Nous avions donc l’opportunité de démontrer que nous sommes capables de dépasser les clivages politiques pour travailler ensemble sur des sujets qui nous rassemblent, et il me semble que la longueur de la navette parlementaire écorne quelque peu ce message positif.
N’oublions pas que sont pris en charge chaque année par les services de l’aide à l’enfance près de 300 000 jeunes, dont l’avenir dépend en partie de ce texte, le principal enjeu de celui-ci étant de procéder à un ajustement législatif qui doit à la fois uniformiser une partie des moyens d’action de la protection de l’enfance, tout en laissant une marge de manœuvre importante aux départements, qui sont les chefs de file en la matière.
À l’issue de la navette parlementaire, vingt et un articles n’ont pu faire l’objet d’un consensus ; j’espère que nous y parviendrons aujourd’hui.
Aussi, je salue la sagesse de la commission des affaires sociales qui a choisi de ne pas en modifier douze, qui pourraient donc être votés conformément à leur rédaction adoptée à l’Assemblée nationale.

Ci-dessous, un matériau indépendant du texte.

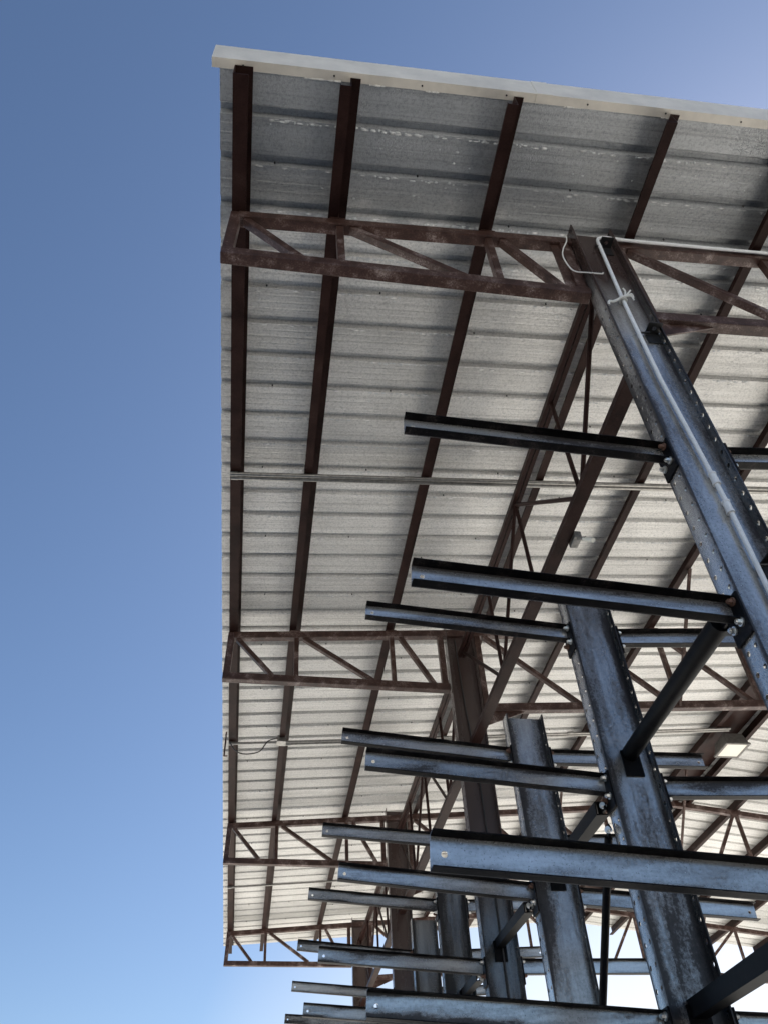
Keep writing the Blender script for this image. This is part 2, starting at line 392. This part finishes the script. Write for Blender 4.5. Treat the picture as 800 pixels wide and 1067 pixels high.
# ------------------------------------------------------------------ trusses
TL = ['front roof truss, brown, meeting the top of the column that carries the white conduit',
      'brown roof truss second from the front, meeting the dark brown column between the rack columns',
      'brown roof truss third from the front, just below the bay with the junction box',
      'last brown roof truss at the far end, open sky showing through its triangles']
LN = [(-1.81, -.765)]
def make_truss(k):
    y = YT[k] + (.045 if k == 0 else -.005); c = .082
    root = thing('roof_truss', TL[k], 'roof truss', (0, y, 6.2), 'brown roof trusses')
    zt = lambda x: zr(x) - DP - .001 - c / 2                     # centre of the top chord
    zb = lambda x: 6.27 - .0151 * x + c / 2                      # centre of the left bottom chord
    zq = lambda x: (6.02 + .055 * x if x < X_RIDGE else 6.02 + .055 * X_RIDGE + (x - X_RIDGE) * -.10) + .05
    bv = .006
    m = MB(); m.bar((-2.50, y, zt(-2.50)), (X_RIDGE, y, zt(X_RIDGE)), c, c); m.bar((X_RIDGE, y, zt(X_RIDGE)), (X_RIGHT - .1, y, zt(X_RIGHT - .1)), c, c)
    m.build('top_chord', M['brown'], root, bevel=bv)
    m = MB(); m.bar((-2.570, y, zb(-2.570)), (-COLD / 2 - .012, y, zb(-.16)), c, c); m.build('bottom_chord', M['brown'], root, bevel=bv)
    m = MB(); m.bar((COLD / 2 + .012, y, zq(.16)), (X_RIDGE, y, zq(X_RIDGE)), c, c * 1.1); m.bar((X_RIDGE, y, zq(X_RIDGE)), (X_RIGHT - .4, y, zq(X_RIGHT - .4)), c, c * 1.1)
    m.build('bottom_chord', M['brown'], root, bevel=bv)
    def web(xa, xb, lo, name='web_member', w=.055, mat='brown'):
        m = MB(); a = Vector((xa, y, zt(xa) - c / 2 + .004)); b = Vector((xb, y, lo(xb) + c / 2 - .004))
        m.bar(a, b, w * .9, w, (0, 1, 0)); m.build(name, M[mat], root, bevel=.004)
    m = MB(); m.bar((-2.535, y, zb(-2.535) - c / 2 + .005), (-2.52, y, zt(-2.52) + c / 2 - .002), .07, .07, (0, 1, 0)); m.build('end_post', M['brown'], root, bevel=.004)
    web(-.215, -.215, zb, 'end_post', .07); web(.205, .205, zq, 'end_post', .075)
    for xa, xb in ((-2.45, -2.06), (-1.82, -1.81), (-1.74, -.99), (-.77, -.765), (-.67, -.33)): web(xa, xb, zb)
    nodes = [1.38, 2.42, 3.42, 4.42]
    web(.29, 1.26, zq)
    for a, b in zip(nodes, nodes[1:]): web(a + .04, b - .1, zq)
    for a in nodes: web(a, a, zq)
    rn = [4.97, 5.72, 6.78, 7.86, 8.95, 10.05]
    for a, b in zip(rn, rn[1:]): web(b - .06, a + .1, zq)
    for a in rn[1:]: web(a, a, zq)
    for px in PX[1:12]:
        m = MB(); zc2 = zr(px) - DP
        m.box((px - .052, y - c / 2 - .004, zc2 - .003), (px + .052, y + c / 2 + .02, zc2 + .004)); m.box((px + .003, y - .034, zc2 + .004), (px + .009, y + .034, zc2 + .10)); m.build('cleat', M['brown'], root)
    m = MB()                                                     # gusset under the right bottom chord, at the column
    zz = zq(.2) - c * .55
    vs = [(xx, y + dy, z) for dy in (-.006, .006) for xx, z in ((COLD / 2 + .013, zz), (.62, zz + .02), (COLD / 2 + .013, zz - .16))]
    m.add(vs, [(0, 1, 2), (5, 4, 3), (0, 3, 4, 1), (1, 4, 5, 2), (2, 5, 3, 0)]); m.build('gusset', M['brown'], root)
    # diagonal stays from the bottom chord up to a purlin
    for xb, ok in ((2.40, True), (4.44, k in (1, 2)), (6.8, k == 3)):
        if ok and k:
            m = MB(); m.bar((xb, y - 1.12, zr(xb) - DP + .01), (xb, y - .02, zq(xb) - .02), .03, .03); m.build('fly_brace', M['brown'], root)
    return root
trusses = [make_truss(k) for k in range(4)]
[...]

En ce qui concerne les neuf articles restant, nous retrouvons sans surprise les mêmes points de désaccord.
La majorité sénatoriale a de nouveau décidé de supprimer l’article 1er portant création du Conseil national de la protection de l’enfance, notamment au motif qu’il existe déjà l’Observatoire national de la protection de l’enfance. Je regrette ce choix, car l’ONPE a une tout autre mission, notamment d’observation, de recherche et de gestion statistique, et non de coordination des politiques départementales.
Par ailleurs, plusieurs de ces dispositions restant en débat concernent l’articulation des financements entre les conseils départementaux et les autres collectivités territoriales. Je pense en particulier aux articles 2 et 5. Sur ces points, j’adhère entièrement à la position majoritaire de notre Haute Assemblée.
Donner de nouvelles prérogatives aux collectivités locales est une bonne chose, mais encore faut-il que cela s’accompagne de financement pour mener à bien ces nouvelles missions. On ne peut pas faire toujours plus en gardant la même enveloppe budgétaire.
L’allocation de rentrée scolaire constitue un autre point de cristallisation.
L’idée de donner au jeune émancipé le montant accumulé pendant plusieurs années de son allocation de rentrée scolaire ne me semble pas mauvaise en elle-même, à condition que cette somme soit utilisée pour financer une formation professionnelle ou qualifiante, des études supérieures ou, éventuellement, la préparation du permis de conduire.
Une telle solution aurait certainement pu être mise en œuvre par le biais de chèques fléchés. Or cette piste n’a pas été abordée. Faute de garanties quant à l’utilisation de ce pécule, mieux vaut que l’allocation de rentrée scolaire soit reversée au service du conseil départemental qui a la charge du jeune. Ainsi, nous aurons la certitude que cette somme sera dépensée au profit de celui-ci.
J’en viens maintenant à l’article 4, qui institue un référent « protection de l’enfance » par département.
Pour le Gouvernement et pour l’Assemblée nationale, ce référent doit obligatoirement être un médecin. À l’inverse, le Sénat souhaite, en majorité, qu’il puisse s’agir plus largement d’un professionnel de santé.
Nous avons évoqué ce problème lors de nos débats, et je le répète : nous manquons de médecins.